### [Exercise aim]
Write out the full listing exactly as given, minus the images.

>> start

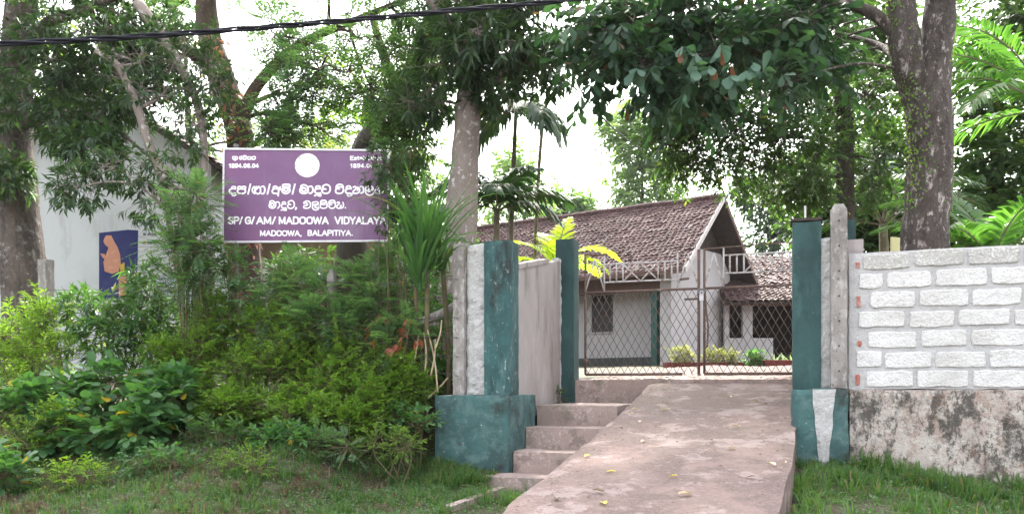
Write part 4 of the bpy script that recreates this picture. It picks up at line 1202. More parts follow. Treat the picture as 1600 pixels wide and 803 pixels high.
# plain sans capitals and figures as strokes in a unit box
GL = {
 'S': (.7, [[(.66, .82), (.45, .98), (.12, .90), (.08, .68), (.35, .52), (.64, .36), (.60, .10), (.30, .0), (.04, .18)]]), 'P': (.68, [[(.06, 0), (.06, 1)], [(.06, 1), (.45, 1), (.64, .88), (.64, .62), (.45, .48), (.06, .48)]]),
 '/': (.4, [[(0, -.02), (.36, 1.02)]]), 'G': (.8, [[(.74, .78), (.55, .98), (.2, .92), (.04, .55), (.14, .12), (.45, 0), (.76, .18)], [(.76, .16), (.76, .48)], [(.76, .46), (.45, .46)]]),
 'A': (.78, [[(0, 0), (.38, 1)], [(.38, 1), (.76, 0)], [(.14, .33), (.62, .33)]]), 'M': (.9, [[(.06, 0), (.06, 1)], [(.06, 1), (.43, .1)], [(.43, .1), (.80, 1)], [(.80, 1), (.80, 0)]]),
 'D': (.76, [[(.06, 0), (.06, 1)], [(.06, 1), (.40, .99), (.68, .80), (.70, .25), (.45, .02), (.06, 0)]]), 'O': (.84, [[(.42, 1), (.10, .85), (.04, .5), (.12, .13), (.42, 0), (.72, .13), (.80, .5), (.74, .85), (.42, 1)]]),
 'W': (1.1, [[(0, 1), (.26, 0)], [(.26, 0), (.53, .95)], [(.53, .95), (.80, 0)], [(.80, 0), (1.06, 1)]]), 'V': (.76, [[(0, 1), (.37, 0)], [(.37, 0), (.74, 1)]]), 'I': (.22, [[(.1, 0), (.1, 1)]]),
 'Y': (.76, [[(0, 1), (.37, .45)], [(.74, 1), (.37, .45)], [(.37, .45), (.37, 0)]]), 'L': (.6, [[(.06, 1), (.06, 0)], [(.06, 0), (.56, 0)]]), 'B': (.72, [[(.06, 0), (.06, 1)], [(.06, 1), (.45, 1), (.60, .77), (.42, .53), (.06, .53)], [(.40, .53), (.66, .30), (.46, .0), (.06, 0)]]),
 'T': (.66, [[(0, 1), (.64, 1)], [(.32, 1), (.32, 0)]]), ',': (.28, [[(.12, .04), (.06, -.16)]]), '.': (.28, [[(.1, .03), (.13, .05)]]), ' ': (.42, []),
 '1': (.45, [[(.02, .75), (.25, 1)], [(.25, 1), (.25, 0)]]), '8': (.62, [[(.3, .53), (.08, .72), (.14, .95), (.45, .95), (.52, .72), (.3, .53), (.04, .28), (.12, .02), (.48, .02), (.56, .28), (.3, .53)]]),
 '9': (.62, [[(.54, .66), (.35, .46), (.08, .58), (.08, .88), (.32, 1), (.54, .86), (.54, .4), (.40, .04), (.08, .06)]]), '4': (.64, [[(.42, 0), (.42, 1)], [(.42, 1), (.02, .28)], [(.02, .28), (.60, .28)]]),
 '0': (.62, [[(.3, 1), (.07, .8), (.07, .2), (.3, 0), (.53, .2), (.53, .8), (.3, 1)]]), '6': (.62, [[(.52, .9), (.3, 1), (.08, .75), (.06, .25), (.3, 0), (.54, .18), (.5, .5), (.28, .58), (.08, .4)]]),
 'E': (.62, [[(.06, 0), (.06, 1)], [(.06, 1), (.56, 1)], [(.06, .52), (.50, .52)], [(.06, 0), (.57, 0)]]), 's': (.5, [[(.44, .6), (.25, .72), (.07, .6), (.2, .4), (.42, .24), (.3, .02), (.04, .1)]]),
 't': (.36, [[(.16, .95), (.16, .1), (.32, .02)], [(.02, .7), (.32, .7)]]), 'a': (.55, [[(.06, .62), (.25, .72), (.44, .6), (.46, .02)], [(.46, .42), (.15, .38), (.06, .15), (.25, .0), (.46, .16)]]),
 'b': (.56, [[(.06, 1), (.06, 0)], [(.06, .5), (.28, .72), (.5, .5), (.48, .18), (.28, .0), (.06, .2)]]), 'l': (.2, [[(.08, 0), (.08, 1)]]), 'i': (.2, [[(.08, 0), (.08, .7)], [(.08, .95), (.085, 1)]]),
 'h': (.55, [[(.06, 0), (.06, 1)], [(.06, .5), (.28, .72), (.46, .55), (.46, 0)]]), 'e': (.55, [[(.07, .38), (.48, .38), (.42, .65), (.22, .72), (.06, .5), (.07, .15), (.28, 0), (.47, .12)]]), 'd': (.56, [[(.48, 1), (.48, 0)], [(.48, .5), (.28, .72), (.06, .5), (.07, .18), (.28, .0), (.48, .2)]]),
}
def typeset(txt, x0, x1, ytop, ybot, gap=.14):
    tot = sum(GL[c][0] + gap for c in txt) - gap
    k = (x1 - x0) / tot; x = x0; out = []
    for c in txt:
        w, st = GL[c]
        for s in st: out.append([(x + a * k, ybot + (ytop - ybot) * b) for a, b in s])
        x += (w + gap) * k
    return out
q = lambda x: 340 + x / 4.725
qy = lambda y: 220 + y / 4.725
strokes(line1, 2.6, 'lettering', board)
strokes(line2, 2.1, 'lettering', board)
strokes(small, 1.9, 'lettering', board)
strokes(typeset('SP/', q(82), q(186), qy(566), qy(614)) + typeset('G/', q(206), q(274), qy(566), qy(614)) + typeset('AM/', q(292), q(430), qy(566), qy(614))
        + typeset('MADOOWA', q(456), q(818), qy(566), qy(614)) + typeset('VIDYALAYA', q(870), q(1242), qy(566), qy(614)), 2.5, 'lettering', board)
strokes(typeset('MADOOWA,', q(317), q(625), qy(666), qy(702)) + typeset('BALAPITIYA.', q(668), q(1002), qy(664), qy(700)), 2.0, 'lettering', board)
strokes(typeset('1894.06.04', q(88), q(305), qy(174), qy(200)), 1.9, 'lettering', board)
strokes(typeset('Established', q(980), q(1222), qy(118), qy(144), .08) + typeset('1894.06.04', q(983), q(1222), qy(174), qy(200)), 1.6, 'lettering', board)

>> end

### [Full answer]
Write part 4 of the bpy script that recreates this picture. It picks up at line 1202. More parts follow. Treat the picture as 1600 pixels wide and 803 pixels high.
# plain sans capitals and figures as strokes in a unit box
GL = {
 'S': (.7, [[(.66, .82), (.45, .98), (.12, .90), (.08, .68), (.35, .52), (.64, .36), (.60, .10), (.30, .0), (.04, .18)]]), 'P': (.68, [[(.06, 0), (.06, 1)], [(.06, 1), (.45, 1), (.64, .88), (.64, .62), (.45, .48), (.06, .48)]]),
 '/': (.4, [[(0, -.02), (.36, 1.02)]]), 'G': (.8, [[(.74, .78), (.55, .98), (.2, .92), (.04, .55), (.14, .12), (.45, 0), (.76, .18)], [(.76, .16), (.76, .48)], [(.76, .46), (.45, .46)]]),
 'A': (.78, [[(0, 0), (.38, 1)], [(.38, 1), (.76, 0)], [(.14, .33), (.62, .33)]]), 'M': (.9, [[(.06, 0), (.06, 1)], [(.06, 1), (.43, .1)], [(.43, .1), (.80, 1)], [(.80, 1), (.80, 0)]]),
 'D': (.76, [[(.06, 0), (.06, 1)], [(.06, 1), (.40, .99), (.68, .80), (.70, .25), (.45, .02), (.06, 0)]]), 'O': (.84, [[(.42, 1), (.10, .85), (.04, .5), (.12, .13), (.42, 0), (.72, .13), (.80, .5), (.74, .85), (.42, 1)]]),
 'W': (1.1, [[(0, 1), (.26, 0)], [(.26, 0), (.53, .95)], [(.53, .95), (.80, 0)], [(.80, 0), (1.06, 1)]]), 'V': (.76, [[(0, 1), (.37, 0)], [(.37, 0), (.74, 1)]]), 'I': (.22, [[(.1, 0), (.1, 1)]]),
 'Y': (.76, [[(0, 1), (.37, .45)], [(.74, 1), (.37, .45)], [(.37, .45), (.37, 0)]]), 'L': (.6, [[(.06, 1), (.06, 0)], [(.06, 0), (.56, 0)]]), 'B': (.72, [[(.06, 0), (.06, 1)], [(.06, 1), (.45, 1), (.60, .77), (.42, .53), (.06, .53)], [(.40, .53), (.66, .30), (.46, .0), (.06, 0)]]),
 'T': (.66, [[(0, 1), (.64, 1)], [(.32, 1), (.32, 0)]]), ',': (.28, [[(.12, .04), (.06, -.16)]]), '.': (.28, [[(.1, .03), (.13, .05)]]), ' ': (.42, []),
 '1': (.45, [[(.02, .75), (.25, 1)], [(.25, 1), (.25, 0)]]), '8': (.62, [[(.3, .53), (.08, .72), (.14, .95), (.45, .95), (.52, .72), (.3, .53), (.04, .28), (.12, .02), (.48, .02), (.56, .28), (.3, .53)]]),
 '9': (.62, [[(.54, .66), (.35, .46), (.08, .58), (.08, .88), (.32, 1), (.54, .86), (.54, .4), (.40, .04), (.08, .06)]]), '4': (.64, [[(.42, 0), (.42, 1)], [(.42, 1), (.02, .28)], [(.02, .28), (.60, .28)]]),
 '0': (.62, [[(.3, 1), (.07, .8), (.07, .2), (.3, 0), (.53, .2), (.53, .8), (.3, 1)]]), '6': (.62, [[(.52, .9), (.3, 1), (.08, .75), (.06, .25), (.3, 0), (.54, .18), (.5, .5), (.28, .58), (.08, .4)]]),
 'E': (.62, [[(.06, 0), (.06, 1)], [(.06, 1), (.56, 1)], [(.06, .52), (.50, .52)], [(.06, 0), (.57, 0)]]), 's': (.5, [[(.44, .6), (.25, .72), (.07, .6), (.2, .4), (.42, .24), (.3, .02), (.04, .1)]]),
 't': (.36, [[(.16, .95), (.16, .1), (.32, .02)], [(.02, .7), (.32, .7)]]), 'a': (.55, [[(.06, .62), (.25, .72), (.44, .6), (.46, .02)], [(.46, .42), (.15, .38), (.06, .15), (.25, .0), (.46, .16)]]),
 'b': (.56, [[(.06, 1), (.06, 0)], [(.06, .5), (.28, .72), (.5, .5), (.48, .18), (.28, .0), (.06, .2)]]), 'l': (.2, [[(.08, 0), (.08, 1)]]), 'i': (.2, [[(.08, 0), (.08, .7)], [(.08, .95), (.085, 1)]]),
 'h': (.55, [[(.06, 0), (.06, 1)], [(.06, .5), (.28, .72), (.46, .55), (.46, 0)]]), 'e': (.55, [[(.07, .38), (.48, .38), (.42, .65), (.22, .72), (.06, .5), (.07, .15), (.28, 0), (.47, .12)]]), 'd': (.56, [[(.48, 1), (.48, 0)], [(.48, .5), (.28, .72), (.06, .5), (.07, .18), (.28, .0), (.48, .2)]]),
}
def typeset(txt, x0, x1, ytop, ybot, gap=.14):
    tot = sum(GL[c][0] + gap for c in txt) - gap
    k = (x1 - x0) / tot; x = x0; out = []
    for c in txt:
        w, st = GL[c]
        for s in st: out.append([(x + a * k, ybot + (ytop - ybot) * b) for a, b in s])
        x += (w + gap) * k
    return out
q = lambda x: 340 + x / 4.725
qy = lambda y: 220 + y / 4.725
strokes(line1, 2.6, 'lettering', board)
strokes(line2, 2.1, 'lettering', board)
strokes(small, 1.9, 'lettering', board)
strokes(typeset('SP/', q(82), q(186), qy(566), qy(614)) + typeset('G/', q(206), q(274), qy(566), qy(614)) + typeset('AM/', q(292), q(430), qy(566), qy(614))
        + typeset('MADOOWA', q(456), q(818), qy(566), qy(614)) + typeset('VIDYALAYA', q(870), q(1242), qy(566), qy(614)), 2.5, 'lettering', board)
strokes(typeset('MADOOWA,', q(317), q(625), qy(666), qy(702)) + typeset('BALAPITIYA.', q(668), q(1002), qy(664), qy(700)), 2.0, 'lettering', board)
strokes(typeset('1894.06.04', q(88), q(305), qy(174), qy(200)), 1.9, 'lettering', board)
strokes(typeset('Established', q(980), q(1222), qy(118), qy(144), .08) + typeset('1894.06.04', q(983), q(1222), qy(174), qy(200)), 1.6, 'lettering', board)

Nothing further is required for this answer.